Cultural: December 6 - St. Nicholas Day

I am not sure that I’ve written about this day before, but it is a big one here in Poland.

On December 6 children receive presents from St. Nicholas. Thus the date is Mikolajki or St. Nick’s day.

This blog post tells a lot about it and is really nice. Let me share it with you.

To summarize - in the past, Polish children that were good (for all practical purposes, all children) received gifts and candy from St. Nicholas or Mikolaj - which is the Polish version of Nicholas. In the long past this was completely separate from Christmas and THIS is the day children received presents - not the 24th or 25th.

However, due to the western influences, children now receive presents on the 24th PLUS the 6th.
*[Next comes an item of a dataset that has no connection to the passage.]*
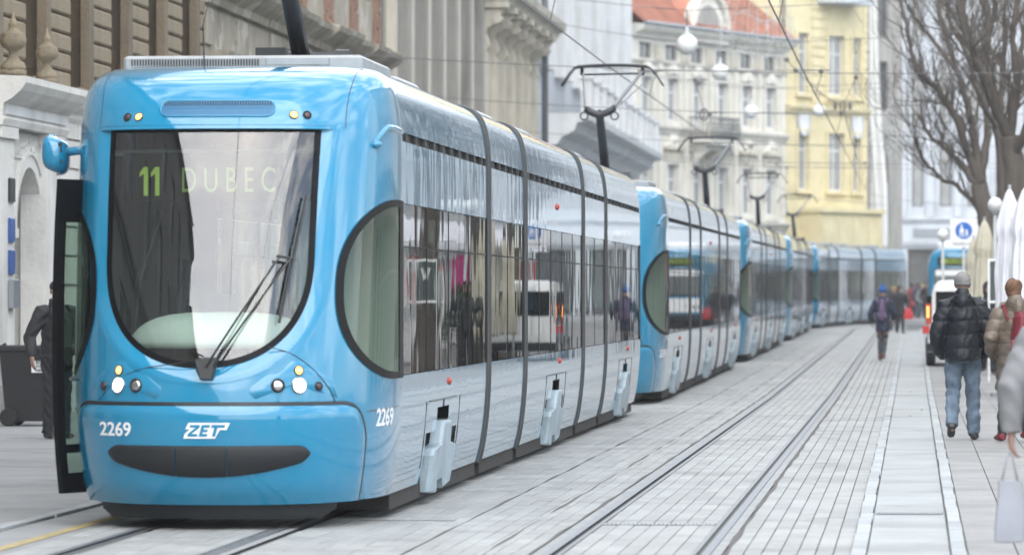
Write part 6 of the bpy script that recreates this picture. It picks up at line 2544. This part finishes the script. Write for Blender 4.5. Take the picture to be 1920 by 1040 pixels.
for i, (x, y) in enumerate(((2.75, 92), (2.95, 99), (3.1, 107))):
    root = empty('potted_evergreen', (x, y, gz(y)))
    tag(root, ('potted evergreen nearest the white van', 'potted evergreen between the second and third stall', 'potted evergreen by the fourth stall')[i], 'plant', 'potted evergreens by the stalls')
    MB().lathe([(.18, 0), (.24, .4), (.26, .42), (.22, .42), (.05, .38)], n=16).build('pot', M['g_white'], root, smooth=True, angle=40)
    MB().tube([(0, 0, .38), (0, 0, 1.6)], [.03, .01], 6).build('stem', M['bark'], root)
    q = MB()
    rr_ = random.Random(i)
    for _ in range(900):
        t = rr_.random() ** .8
        a, r = rr_.uniform(0, 6.28), (.40 * (1 - t) + .05) * rr_.uniform(.3, 1) ** .5
        c0_ = Vector((r * math.cos(a), r * math.sin(a), .5 + 1.25 * t))
        d1, d2 = Vector((rr_.uniform(-1, 1), rr_.uniform(-1, 1), rr_.uniform(-.5, 1))) * .05, Vector((rr_.uniform(-1, 1), rr_.uniform(-1, 1), rr_.uniform(-1, 1))) * .03
        q.quad(c0_ - d1, c0_ + d2, c0_ + d1, c0_ - d2)
    o = q.build('foliage', M['leaf'], root, fix=False)
    o['kind'] = 'stuff'
# ================================================================== PEOPLE
M['skin'] = simple('skin', (0.30, 0.185, 0.14), 0.55)
M['skin_pink'] = simple('skin_pink', (0.34, 0.205, 0.165), 0.55)
M['eye'] = simple('eye_dark', (0.03, 0.022, 0.02), 0.3)
M['lip'] = simple('lips', (0.30, 0.10, 0.085), 0.5)
M['shoe'] = simple('black_shoe', (0.016, 0.016, 0.017), 0.5)
def cloth(name, col, rough=.85, var=.18, bump=.15, sheen=0):
    return simple(name, col, rough, var=var, vscale=9, bump=bump, bscale=60)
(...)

I did notice when our children were in school that they sometimes got a gift in school - we gave money towards it - and all the kids in the classroom got the same thing - usually a stuffed animal as they were inexpensive.

Nowadays, Polish parents generally give their well-behaved children smallish presents on the 6th and save the larger ones for later in the month. Naturally, all children are well-behaved on this day. I’ve never heard of any child NOT getting presents because of behavior. Poverty, yes.
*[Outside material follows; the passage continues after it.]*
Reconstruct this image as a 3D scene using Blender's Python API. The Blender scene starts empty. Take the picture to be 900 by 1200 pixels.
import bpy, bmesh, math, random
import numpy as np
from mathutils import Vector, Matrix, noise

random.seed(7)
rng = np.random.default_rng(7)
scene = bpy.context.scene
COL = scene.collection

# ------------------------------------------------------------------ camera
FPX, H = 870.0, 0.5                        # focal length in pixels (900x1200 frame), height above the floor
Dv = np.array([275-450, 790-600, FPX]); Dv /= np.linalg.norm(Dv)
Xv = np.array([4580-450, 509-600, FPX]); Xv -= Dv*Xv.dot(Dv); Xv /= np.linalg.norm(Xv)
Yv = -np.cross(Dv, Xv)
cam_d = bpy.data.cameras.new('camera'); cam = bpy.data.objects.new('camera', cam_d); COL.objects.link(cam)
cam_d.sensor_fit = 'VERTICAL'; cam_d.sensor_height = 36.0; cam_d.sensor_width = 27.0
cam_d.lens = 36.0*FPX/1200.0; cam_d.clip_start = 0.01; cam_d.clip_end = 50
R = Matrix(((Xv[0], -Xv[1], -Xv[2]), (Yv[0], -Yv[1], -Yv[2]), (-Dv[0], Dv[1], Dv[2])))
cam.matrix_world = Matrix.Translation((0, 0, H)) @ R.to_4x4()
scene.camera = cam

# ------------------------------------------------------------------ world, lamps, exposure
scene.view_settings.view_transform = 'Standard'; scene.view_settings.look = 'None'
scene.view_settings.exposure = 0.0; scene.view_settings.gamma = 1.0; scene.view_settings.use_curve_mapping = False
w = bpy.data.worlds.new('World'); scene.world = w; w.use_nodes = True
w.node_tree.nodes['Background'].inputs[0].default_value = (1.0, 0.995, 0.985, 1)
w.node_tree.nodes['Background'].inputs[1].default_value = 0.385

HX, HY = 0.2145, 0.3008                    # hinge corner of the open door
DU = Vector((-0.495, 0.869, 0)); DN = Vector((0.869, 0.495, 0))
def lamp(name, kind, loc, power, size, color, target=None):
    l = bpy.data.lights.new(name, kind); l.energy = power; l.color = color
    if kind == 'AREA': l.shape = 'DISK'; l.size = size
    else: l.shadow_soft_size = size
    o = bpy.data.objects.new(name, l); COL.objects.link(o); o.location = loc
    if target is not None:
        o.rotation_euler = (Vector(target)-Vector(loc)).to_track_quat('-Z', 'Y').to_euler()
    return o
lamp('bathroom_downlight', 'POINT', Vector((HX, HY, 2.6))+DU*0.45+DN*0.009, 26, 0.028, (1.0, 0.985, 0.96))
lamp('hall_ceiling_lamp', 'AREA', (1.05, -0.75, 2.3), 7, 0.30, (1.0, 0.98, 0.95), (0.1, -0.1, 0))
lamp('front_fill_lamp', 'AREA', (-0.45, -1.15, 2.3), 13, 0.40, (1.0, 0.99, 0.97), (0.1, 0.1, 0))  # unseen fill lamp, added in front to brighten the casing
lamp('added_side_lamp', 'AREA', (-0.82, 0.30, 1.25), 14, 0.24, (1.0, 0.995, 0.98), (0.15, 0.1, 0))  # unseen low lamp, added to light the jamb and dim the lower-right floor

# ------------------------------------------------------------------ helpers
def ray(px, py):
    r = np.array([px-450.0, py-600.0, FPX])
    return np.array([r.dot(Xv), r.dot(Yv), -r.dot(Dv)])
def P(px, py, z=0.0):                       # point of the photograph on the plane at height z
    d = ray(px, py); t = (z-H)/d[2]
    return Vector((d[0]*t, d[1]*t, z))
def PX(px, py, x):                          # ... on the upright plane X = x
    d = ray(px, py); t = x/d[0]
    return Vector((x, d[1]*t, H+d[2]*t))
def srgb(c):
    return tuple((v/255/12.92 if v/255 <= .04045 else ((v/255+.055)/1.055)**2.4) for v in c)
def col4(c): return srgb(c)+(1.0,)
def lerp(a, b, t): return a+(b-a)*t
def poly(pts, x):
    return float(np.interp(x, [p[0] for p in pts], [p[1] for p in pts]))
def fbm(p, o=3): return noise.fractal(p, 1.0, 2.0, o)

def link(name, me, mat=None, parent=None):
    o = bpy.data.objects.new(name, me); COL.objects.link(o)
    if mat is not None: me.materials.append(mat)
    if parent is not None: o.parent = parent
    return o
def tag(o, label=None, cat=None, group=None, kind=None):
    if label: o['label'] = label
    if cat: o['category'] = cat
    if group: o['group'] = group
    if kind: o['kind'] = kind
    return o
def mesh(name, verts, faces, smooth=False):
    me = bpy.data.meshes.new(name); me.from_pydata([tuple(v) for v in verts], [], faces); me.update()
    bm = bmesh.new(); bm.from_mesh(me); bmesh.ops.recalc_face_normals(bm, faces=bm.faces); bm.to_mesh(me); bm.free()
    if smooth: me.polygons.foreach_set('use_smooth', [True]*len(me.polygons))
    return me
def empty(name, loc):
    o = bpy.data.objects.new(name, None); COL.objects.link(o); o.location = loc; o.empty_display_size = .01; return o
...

Because we aren’t Polish, it is hard to say how it works in Polish homes, which is why I appreciated the blog post linked above. I only observed what people were buying in the stores.

They sell a lot of St. Nicholas Christmas ornaments, made locally in our town. LOTS. They are all gorgeous.

The two shown above are being sold in the auction where they are raising money for sick children from our town. Aren’t they pretty? I can try to remember to see what they sell for this year and let you know. I think you can get them quite reasonably right from the manufacturer. Sadly, they don’t travel well and as such I don’t like to take them to the states in my luggage as gifts.

In the stores there are a lot of chocolate Santas - varying from quite inexpensive and not that great of chocolate to quite nice and tasty chocolates. Gingerbread cookies are always popular in Poland but at this time, apparently the Santa shaped ones are even more popular. I’m not a huge fan, so generally don’t purchase too many gingerbread cookies of any shape. I mean, to me they fall right in the 5/10 category of cookies. :)

THIS year it all has more meaning to me.

OK - I’ll be transparent here. When our children were home we did not celebrate this day. It was just too much. We had 5 children I think we may have gotten the kids a candy bar once I realized that all the other kids in school were getting stuff. I told our children we just couldn’t do it too, in addition to Christmas. We did not teach them that Santa Claus was real. St. Nick didn’t bring our kids any presents at all. All presents came from my husband and I or churches who sent things.

Anyway….

Back to the significance of this day.

After our quilt give-away - I had the lady who is my contact from the social agency, Ula, ask me if she could have any quilts for her when she goes to poor children’s homes with bags of candy. She could give out the quilts that were leftover from the give-away to those families.

So, why not? This Wed. Ula will be going to those people and passing out the remaining quilts shown below. I think there were 17 here. This also completed the give-away. You can be sure these will be used and loved.

And that’s why THIS year St. Nicholas day means more to me than before.

Have a great day wherever you are reading this!

Thanks so much for coming along with me on this journey.